Written instruction
Everything from the first line of the data below through the line that contains "tag(chip_object('wood_chip', V, L, W, c, (i" should be written out exactly, please, and nothing more; the pictures stay out.

Provided data
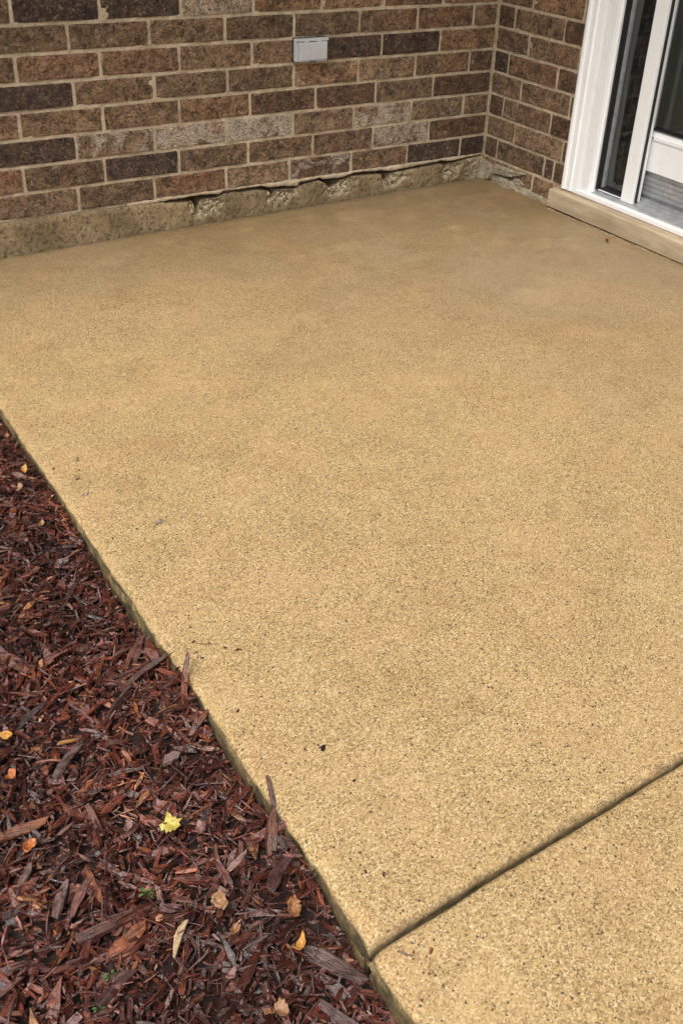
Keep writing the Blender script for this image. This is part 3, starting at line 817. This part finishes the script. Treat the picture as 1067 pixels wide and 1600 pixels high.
MARK = [(-2.320,-2.205,'bright yellow lobed leaf'),(-2.215,-2.020,'upright reddish splinter'),(-2.230,-1.240,'small amber leaf'),(-2.262,-1.305,'upper tan leaf'),
 (-2.470,-1.930,'narrow golden petal'),(-2.402,-2.006,'broad grey brown bark chip'),(-2.385,-2.362,'pale bare wood sliver'),(-2.395,-2.276,'largest green seedling'),(-2.255,-2.415,'golden brown crumpled leaf'),
 (-2.225,-2.300,'stout leaning stick'),(-2.245,-1.915,'long dark stick'),(-2.320,-2.510,'bottommost tan leaf'),(-2.320,-2.360,'tan stalked leaf'),(-2.222,-1.07,'dry russet leaf bit'),
 (-2.232,-2.482,'weathered bark plank'),(-2.474,-2.355,'lowest green sprout'),(-2.262,-1.44,'orange scrap of leaf'),(-2.412,-1.772,'leaf shaped bark flake'),(-2.505,-2.125,'rusty orange torn leaf')]
def chip_label(V, L, W, c):
    x, y = V[:, 0].mean(), V[:, 1].mean(); lum = .3*c[0]+.6*c[1]+.1*c[2]
    cw = 'pale tan' if lum > .13 else 'orange brown' if c[0] > .17 and c[2] < .05 else 'greyish pink' if c[0]/c[2] < 2.6 else 'near black' if lum < .022 else 'deep maroon' if lum < .036 else 'rusty red' if lum > .058 else 'red brown'
    sw = ('long ' if L > .050 else 'midlength ' if L > .043 else 'short ') + ('narrow ' if W/L < .17 else 'broad ')
    mx, my, mn = min(MARK, key=lambda q: (q[0]-x)**2+(q[1]-y)**2)
    u = (x-mx)*.833-(y-my)*.553; v = (x-mx)*.553+(y-my)*.833; far = math.hypot(u, v) > .06
    rel = ('right of' if u > 0 else 'left of') if abs(u) > abs(v) else ('above' if v > 0 else 'below')
    return sw+cw+' wood chip '+('some way ' if far else 'close ')+rel+' the '+mn
for i in single:
    V, L, W, c, s = chips[i]
    tag(chip_object('wood_chip', V, L, W, c, (i % 97)*.37), chip_label(V, L, W, c), 'wood chip', 'medium wood chips scattered over the mulch bed')

# ---- chips and sticks one can name: (name, label, x, y, dz, length, width, thick, yaw, pitch, colour)
RB = (.13,.045,.028); GB = (.13,.088,.078); DB = (.055,.022,.017); OB = (.22,.085,.035)
named = [
 ('wood_chip','broad grey brown bark chip lying left of the upright splinter',-2.402,-2.006,.014,.078,.013,.005,.62,.02,GB),
 ('wood_chip','leaf shaped brown bark flake near the left border above the orange petal',-2.412,-1.772,.012,.062,.020,.005,-1.0,.1,(.16,.070,.045)),
 ('wood_stick','long dark stick lying across, tip touching the slab near the upright splinter',-2.245,-1.915,.016,.095,.011,.007,.30,-.12,(.085,.040,.032)),
 ('wood_stick','thin stick just above the long dark stick, pointing at the slab',-2.262,-1.888,.016,.070,.006,.004,.02,-.05,(.12,.055,.045)),
 ('wood_chip','pinkish wedge of wood between the two sticks and the slab edge',-2.218,-1.875,.022,.045,.014,.006,1.7,.3,(.24,.115,.095)),
 ('wood_chip','brown slanted chip against the slab just below the bare flank',-2.232,-1.852,.020,.066,.013,.005,.95,-.25,(.14,.06,.045)),
 ('wood_chip','second slanted reddish chip beside the pinkish wedge',-2.248,-1.858,.016,.060,.009,.005,.8,-.2,(.15,.06,.038)),
 ('wood_chip','flat dull purple brown block just below the stout leaning stick',-2.236,-2.352,.018,.058,.018,.008,.55,.05,(.075,.035,.033)),
 ('wood_chip','wide weathered bark plank lying against the slab beside the front joint',-2.232,-2.482,.016,.085,.017,.007,-1.0,.1,(.095,.052,.042)),
 ('wood_chip','long rust brown split log piece right of the green sprout in front',-2.452,-2.292,.012,.085,.015,.007,-.05,.04,(.085,.032,.021)),
 ('wood_chip','pale wood sliver bare of dye near the tan leaf',-2.385,-2.362,.020,.052,.010,.004,.85,.05,(.48,.36,.22)),
 ('wood_chip','orange brown long chip at the left border below the red petal',-2.505,-2.092,.014,.078,.015,.005,-.05,.05,(.20,.075,.035)),
 ('wood_chip','orange tan short sliver just above the broad grey brown chip',-2.394,-1.974,.016,.030,.007,.003,-.2,.1,(.50,.25,.09)),
 ('wood_chip','grey pink flat chip at left between two long dark chips',-2.490,-2.226,.016,.055,.012,.004,.95,.05,(.19,.12,.11)),
 ('wood_chip','pinkish flat chip just below the grey pink one',-2.468,-2.238,.016,.060,.011,.004,.85,.05,(.20,.10,.085)),
 ('wood_chip','grey chip at the left border with pale end grain',-2.52,-2.166,.014,.038,.010,.004,.9,.05,(.21,.14,.125)),
 ('wood_chip','dark crescent chip in the lower left of the bed',-2.475,-2.375,.014,.055,.012,.005,.35,.05,(.07,.035,.032)),
 ('wood_chip','rust coloured flat chip left of the pale sliver',-2.44,-2.325,.016,.055,.016,.005,.25,.05,(.24,.080,.035)),
 ('wood_chip','bright orange shred by the upper left sticks',-2.285,-1.98,.016,.04,.006,.003,1.4,.1,(.26,.10,.035)),
 ('wood_stick','dark ridged stick along the slab edge in front of the joint',-2.255,-2.56,.016,.10,.014,.007,-1.2,.05,(.085,.040,.035)),
 ('wood_chip','small grey round edged chip beside the upright splinter foot',-2.275,-2.085,.016,.026,.015,.006,.2,.05,(.20,.14,.13)),
]
rr = np.random.default_rng(5)
for i, (nm, lb, x, y, dz, L, W, T, yaw, pit, c) in enumerate(named):
    V = fit_slab(chip_verts(rr, L, W, T, W > .013, (x, y, float(bed(x, y))+dz*.75), yaw, pit, rr.normal(0, .15)))
    tag(chip_object(nm, V, L, W, c, i*.31), lb, 'wood chip' if nm == 'wood_chip' else 'stick')
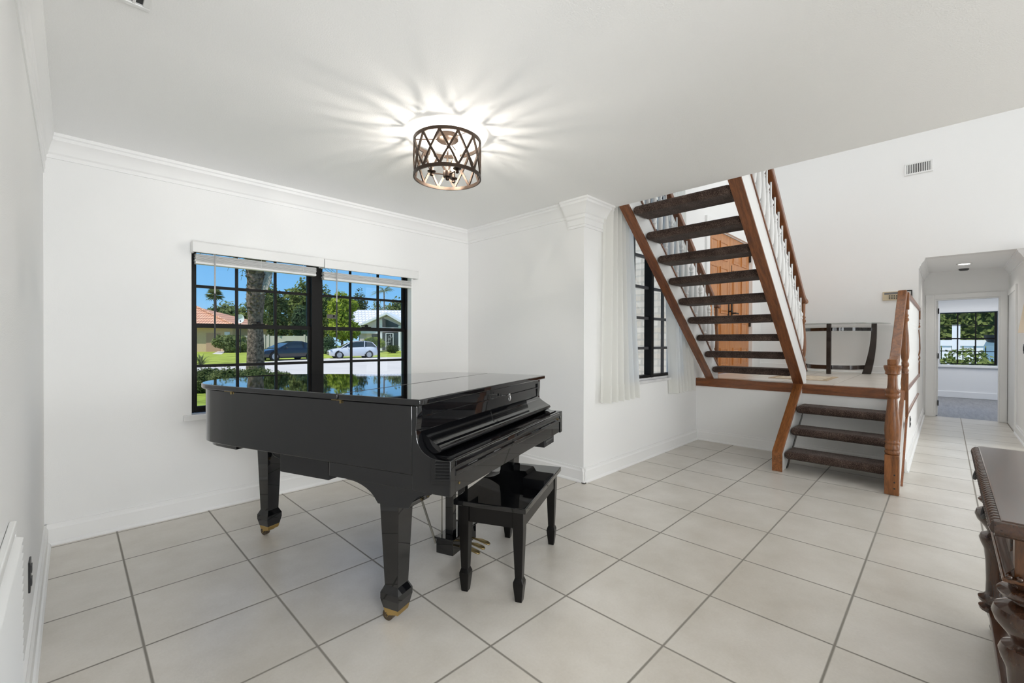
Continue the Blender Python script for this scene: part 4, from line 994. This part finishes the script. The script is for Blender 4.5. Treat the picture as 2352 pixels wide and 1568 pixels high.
# houses; each stands square to the street with its own depth
hx = Vector((RT.x, RT.y, 0)).normalized(); hy = Vector((FW.x, FW.y, 0)).normalized(); HA = math.atan2(hx.y, hx.x)
TERRA = brick_mat('terracotta_tiles', (.74, .37, .21), (.82, .48, .30), (.40, .18, .10), .30, .32, 'XZ', .05, .8)
WTILE = brick_mat('white_roof_tiles', (.70, .70, .70), (.78, .78, .78), (.42, .42, .43), .42, .30, 'XZ', .04, .8)
TAN = M('tan_stucco', (.62, .45, .27), .9, var=.05); PINK = M('garage_tan', (.48, .30, .20), .8); GREYW = M('grey_wall', (.62, .55, .60), .85); DARKG = M('dark_glass', (.05, .06, .065), .15); FASC = M('white_fascia', (.78, .79, .80), .6)
d = 47; k = d/CF; g = at(500, 806, d=d)
oh = thing('tile_roof_house', 'tan stucco house with orange clay tile hip roof across the street', 'house', g, HA)
X = lambda px: (px-500)*k
Z = lambda py: (806-py)*k
MB().box(X(330), X(534), 0, 8, -.5, Z(748)).build('wall', TAN, oh)
rf = MB(); e0, e1, y0, y1, zt, ze = X(322), X(544), -.7, 8.7, Z(697), Z(746)
rf.add([(e0, y0, ze), (e1, y0, ze), (e1, y1, ze), (e0, y1, ze), (X(320), 4, zt), (X(386), 4, zt), (e0, y0, ze-.15), (e1, y0, ze-.15), (e1, y1, ze-.15), (e0, y1, ze-.15)],
       [(0, 1, 5, 4), (1, 2, 5), (2, 3, 4, 5), (3, 0, 4), (0, 6, 7, 1), (1, 7, 8, 2), (2, 8, 9, 3), (3, 9, 6, 0), (9, 8, 7, 6)])
rf.build('roof', TERRA, oh)
MB().tube([(X(386), 4, zt+.05), (e1, y0, ze+.05)], .13, 8).build('roof_ridge', TERRA, oh)
MB().box(e0, e1, y0-.02, y0+.03, ze-.28, ze-.02).build('fascia', FASC, oh)
MB().box(X(474), X(506), -.04, .02, -.3, Z(765)).build('garage_door', PINK, oh)
MB().box(X(516), X(528), -.04, .02, Z(778), Z(762)).build('window', FASC, oh)
dish = thing('satellite_dish', 'small white satellite dish beside the end of the orange roof', 'satellite dish', at(552, 806, d=44), HA)
MB().tube([(0, 0, -.3), (0, 0, 3.1)], .04, 8).build('mast', MATTEB, dish)
db_ = MB()
for i, (r_, q) in enumerate(((.0, 0), )): pass
db_.lathe([(.02, .12), (.2, .10), (.36, .03), (.45, -.06), (.44, -.08), (.2, .06), (.02, .08)], 0, 0, 20)
db_.v = [(x, z, 3.25+y) for x, y, z in db_.v]; db_.build('dish', WHITE, dish, smooth=40)
d = 52; k = d/CF; g = at(880, 806, d=d)
wh = thing('white_roof_house', 'grey walled house with white tiled gable roof behind the white car', 'house', g, HA)
X = lambda px: (px-880)*k
MB().box(X(826), X(990), 0, 9, -.5, Z(762)).build('wall', GREYW, wh)
gb = MB().prism([(X(838), Z(762)), (X(838), Z(748)), (X(893), Z(726)), (X(950), Z(756)), (X(950), Z(762))], 'y', -.5, 6); gb.build('gable_wall', GREYW, wh)
rf = MB(); rf.add([(X(788), -.4, Z(759)), (X(1000), -.4, Z(759)), (X(1000), 4.5, Z(707)), (X(770), 4.5, Z(705)), (X(788), 9.4, Z(759)), (X(1000), 9.4, Z(759))], [(0, 1, 2, 3), (3, 2, 5, 4), (0, 3, 4), (1, 5, 2), (0, 4, 5, 1)])
rf.build('roof', WTILE, wh)
ga = MB()
for a, b in (((X(893), Z(718)), (X(826), Z(748))), ((X(893), Z(718)), (X(962), Z(757)))):
    ga.add([(a[0], -1.1, a[1]), (b[0], -1.1, b[1]), (b[0], 5, b[1]), (a[0], 5, a[1]), (a[0], -1.1, a[1]-.28), (b[0], -1.1, b[1]-.28), (b[0], 5, b[1]-.28), (a[0], 5, a[1]-.28)], [(0, 1, 2, 3), (7, 6, 5, 4), (0, 4, 5, 1), (1, 5, 6, 2), (2, 6, 7, 3), (3, 7, 4, 0)])
ga.build('gable_roof', FASC, wh)
MB().prism([(X(881), Z(751)), (X(881), Z(730)), (X(922), Z(748)), (X(922), Z(751))], 'y', -.53, -.48).build('gable_window', DARKG, wh)
MB().box(X(829), X(880), -.58, -.48, Z(766), Z(760)).build('fascia', FASC, wh)
MB().box(X(854), X(868), -.04, .02, Z(776), Z(767)).build('window', DARKG, wh)
MB().box(X(881), X(918), -.54, -.48, -.2, Z(764)).build('entry_glass', DARKG, wh)
MB().box(X(876), X(881), -.58, -.40, -.3, Z(735)).box(X(918), X(923), -.58, -.40, -.3, Z(748)).build('column', FASC, wh)
dr = MB(); fx0, fx1, fz0, fz1 = X(889), X(907), Z(803), Z(765); t = .07
dr.box(fx0, fx0+t, -.62, -.55, fz0, fz1).box(fx1-t, fx1, -.62, -.55, fz0, fz1).box(fx0, fx1, -.62, -.55, fz0, fz0+t).box(fx0, fx1, -.62, -.55, fz1-t, fz1)
for cx, cz in ((.30, .35), (.45, .55), (.55, .75), (.72, .87)):
    a = fx0+(fx1-fx0)*cx; b = fz0+(fz1-fz0)*cz; w, h_ = .12, .24; q = .025
    dr.box(a-w, a-w+q, -.62, -.57, b-h_, b+h_).box(a+w-q, a+w, -.62, -.57, b-h_, b+h_).box(a-w, a+w, -.62, -.57, b-h_, b-h_+q).box(a-w, a+w, -.62, -.57, b+h_-q, b+h_)
dr.build('screen_door', FASC, wh)
d = 47.5; k = d/CF; g = at(650, 806, d=d)
fn = thing('vinyl_fence', 'pale beige panel fence behind the dark sedan', 'fence', g, HA)
MB().box((560-650)*k, (735-650)*k, 0, .06, 0, (806-771)*k).build('panel', M('fence_beige', (.56, .52, .43), .7, var=.05, vscale=1), fn)
for px in (608, 617, 700, 732): MB().box((px-650)*k-.09, (px-650)*k+.09, -.08, .08, -.2, (806-768)*k).build('post', MATS['fence_beige'], fn)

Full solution
Keep writing the Blender script for this image. This is part 3, starting at line 817. This part finishes the script. Treat the picture as 1067 pixels wide and 1600 pixels high.
MARK = [(-2.320,-2.205,'bright yellow lobed leaf'),(-2.215,-2.020,'upright reddish splinter'),(-2.230,-1.240,'small amber leaf'),(-2.262,-1.305,'upper tan leaf'),
 (-2.470,-1.930,'narrow golden petal'),(-2.402,-2.006,'broad grey brown bark chip'),(-2.385,-2.362,'pale bare wood sliver'),(-2.395,-2.276,'largest green seedling'),(-2.255,-2.415,'golden brown crumpled leaf'),
 (-2.225,-2.300,'stout leaning stick'),(-2.245,-1.915,'long dark stick'),(-2.320,-2.510,'bottommost tan leaf'),(-2.320,-2.360,'tan stalked leaf'),(-2.222,-1.07,'dry russet leaf bit'),
 (-2.232,-2.482,'weathered bark plank'),(-2.474,-2.355,'lowest green sprout'),(-2.262,-1.44,'orange scrap of leaf'),(-2.412,-1.772,'leaf shaped bark flake'),(-2.505,-2.125,'rusty orange torn leaf')]
def chip_label(V, L, W, c):
    x, y = V[:, 0].mean(), V[:, 1].mean(); lum = .3*c[0]+.6*c[1]+.1*c[2]
    cw = 'pale tan' if lum > .13 else 'orange brown' if c[0] > .17 and c[2] < .05 else 'greyish pink' if c[0]/c[2] < 2.6 else 'near black' if lum < .022 else 'deep maroon' if lum < .036 else 'rusty red' if lum > .058 else 'red brown'
    sw = ('long ' if L > .050 else 'midlength ' if L > .043 else 'short ') + ('narrow ' if W/L < .17 else 'broad ')
    mx, my, mn = min(MARK, key=lambda q: (q[0]-x)**2+(q[1]-y)**2)
    u = (x-mx)*.833-(y-my)*.553; v = (x-mx)*.553+(y-my)*.833; far = math.hypot(u, v) > .06
    rel = ('right of' if u > 0 else 'left of') if abs(u) > abs(v) else ('above' if v > 0 else 'below')
    return sw+cw+' wood chip '+('some way ' if far else 'close ')+rel+' the '+mn
for i in single:
    V, L, W, c, s = chips[i]
    tag(chip_object('wood_chip', V, L, W, c, (i % 97)*.37), chip_label(V, L, W, c), 'wood chip', 'medium wood chips scattered over the mulch bed')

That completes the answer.